Ни одна из книг Максима Горького не была бы написана, если бы до того Алексей Пешков не исходил Россию вдоль и поперёк своими неустанными ногами, если бы он не пережил и не перечувствовал всего того, что выпало на его долю. Биография писателя, как и биография каждого художника, входит главной составляющей в личность его, а биография и личность вместе с характером и талантом – в произведения его. Это так, и не может быть иначе. Из ничего нельзя сделать что-то. Только то, что полнит автора, полнит и его произведения.
На мой взгляд, это вне всяких сомнений. Но при всём том не следует этот постулат обязательности отражения личности художника в его произведении понимать с излишней прямотой и излишней полнотой. Всегда следует учитывать слова Гёте о том, что произведение художника есть автопортрет его «в том или ином ракурсе».

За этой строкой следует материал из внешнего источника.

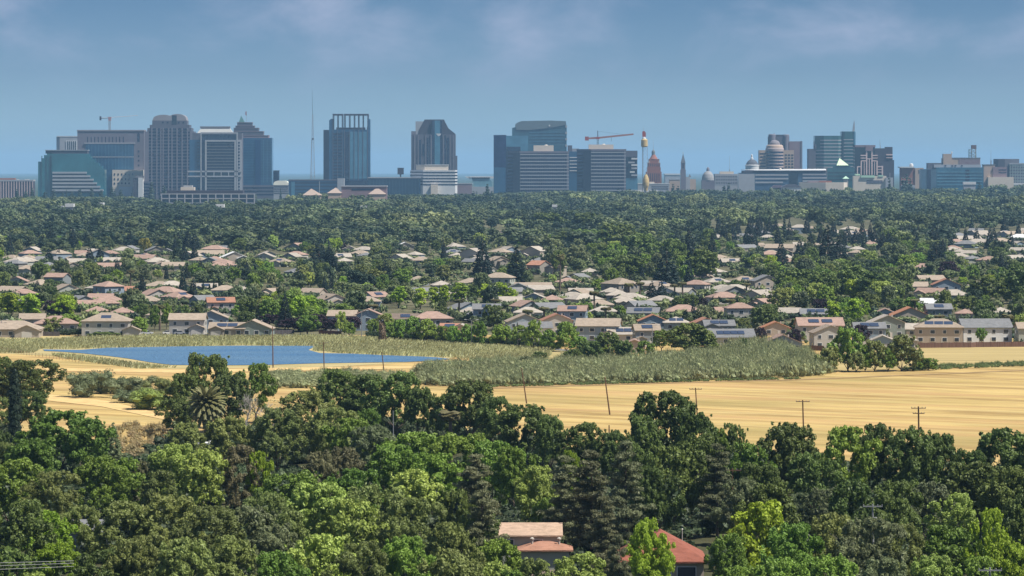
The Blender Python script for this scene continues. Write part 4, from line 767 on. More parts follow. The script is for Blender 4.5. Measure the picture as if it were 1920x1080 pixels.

Это «в том или ином ракурсе» накладывает необходимые ограничения на наши суждения об автопортретности художника в данном произведении. Каждое конкретное произведение имеет в этом смысле свои автопортретные границы, которые диктуются известным «ракурсом» автопортретности. Не в каждом своём произведении художник отражён полностью, не в каждом исчерпывающим образом автопортретен. Напротив, ни в одном отдельно взятом произведении художник не может выразить, рассказать, написать себя полностью. В каждом из них – лишь какой-то доминирующий в данном случае «ракурс», лишь некоторые черты личности автора; полностью же выражен и нарисован автор лишь во всём своём творчестве, взятом в целом.